- Associated Press - Tuesday, July 21, 2015

STILLWATER, Okla. (AP) - Leaders in Stillwater approved new rules for oil and gas drilling within the city to the disappointment of industry representatives.

A.J. Ferate, vice president of regulatory affairs at the Oklahoma Independent Petroleum Association, said the City Council’s approval on Monday of a new ordinance is “essentially a ban” on oil and gas drilling in the city.

“They did make very minor changes to it, but the ordinance itself is still significantly unreasonable,” Ferate said. “In spirit, it does not allow for oil and gas drilling in city limits.”

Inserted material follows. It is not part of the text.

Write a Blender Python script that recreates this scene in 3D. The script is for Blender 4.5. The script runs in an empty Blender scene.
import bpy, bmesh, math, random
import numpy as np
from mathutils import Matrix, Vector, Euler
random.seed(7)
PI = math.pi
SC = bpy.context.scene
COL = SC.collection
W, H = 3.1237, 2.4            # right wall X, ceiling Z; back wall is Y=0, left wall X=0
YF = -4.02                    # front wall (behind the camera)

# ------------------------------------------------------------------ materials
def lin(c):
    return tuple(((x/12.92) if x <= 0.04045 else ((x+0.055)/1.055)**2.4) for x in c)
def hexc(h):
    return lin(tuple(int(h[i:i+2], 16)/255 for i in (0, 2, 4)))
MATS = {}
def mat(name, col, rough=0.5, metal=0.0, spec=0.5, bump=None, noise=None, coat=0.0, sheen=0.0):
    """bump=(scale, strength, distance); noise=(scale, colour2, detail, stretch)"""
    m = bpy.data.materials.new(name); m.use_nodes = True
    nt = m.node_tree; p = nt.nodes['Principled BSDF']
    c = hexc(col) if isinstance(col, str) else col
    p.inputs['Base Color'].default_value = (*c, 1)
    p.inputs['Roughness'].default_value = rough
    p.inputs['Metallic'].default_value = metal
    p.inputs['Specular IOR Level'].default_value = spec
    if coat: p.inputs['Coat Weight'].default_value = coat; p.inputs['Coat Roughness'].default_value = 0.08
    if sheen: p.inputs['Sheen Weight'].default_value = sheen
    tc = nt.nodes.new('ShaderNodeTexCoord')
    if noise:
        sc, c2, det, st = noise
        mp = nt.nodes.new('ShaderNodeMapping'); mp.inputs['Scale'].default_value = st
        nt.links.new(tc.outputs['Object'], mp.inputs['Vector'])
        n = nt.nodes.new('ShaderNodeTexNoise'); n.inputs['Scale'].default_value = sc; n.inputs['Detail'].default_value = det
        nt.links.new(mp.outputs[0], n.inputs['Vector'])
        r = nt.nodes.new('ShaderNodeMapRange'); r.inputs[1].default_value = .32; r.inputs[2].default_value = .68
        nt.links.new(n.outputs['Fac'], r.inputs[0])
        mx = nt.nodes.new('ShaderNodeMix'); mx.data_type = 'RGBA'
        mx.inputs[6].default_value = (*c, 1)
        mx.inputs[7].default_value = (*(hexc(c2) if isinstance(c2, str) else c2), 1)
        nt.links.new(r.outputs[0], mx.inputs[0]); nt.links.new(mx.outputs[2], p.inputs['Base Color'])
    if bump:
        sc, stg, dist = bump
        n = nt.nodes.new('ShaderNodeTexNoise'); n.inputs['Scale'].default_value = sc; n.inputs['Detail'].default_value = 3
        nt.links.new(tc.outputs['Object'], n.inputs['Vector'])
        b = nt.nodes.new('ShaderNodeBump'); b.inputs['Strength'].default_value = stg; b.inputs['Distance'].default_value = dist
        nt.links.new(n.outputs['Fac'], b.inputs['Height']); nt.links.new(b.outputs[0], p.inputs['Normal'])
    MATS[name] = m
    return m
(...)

The measure applies only to new wells, and it imposes a 660-foot setback from the property line of “protected use” properties, which includes homes, churches, parks and schools. The ordinance also sets noise limits, requiring that ambient noise from drilling operations at the setback boundary be limited to 69 decibels, which is about the same noise level as a vacuum cleaner.

Bud Ground, a regulatory and environmental affairs consultant for the Oklahoma Oil and Gas Association, said the setback provision doesn’t take into account that operations of a given site can change. He said that the group understands the council’s concern about oil and gas activity encroaching on the lives of Stillwater residents, but that the new regulations would prohibit new drilling within city limits.

City Attorney John Dorman has said officials considered input from residents and the energy industry. Several residents such as J.D. Carlson told the City Council in January that the drilling process was bothersome and loud.

“Obviously, the oil and gas industry is vitally important, but our No. 1 priority at City Hall is to protect our citizens,” Dorman said earlier this month.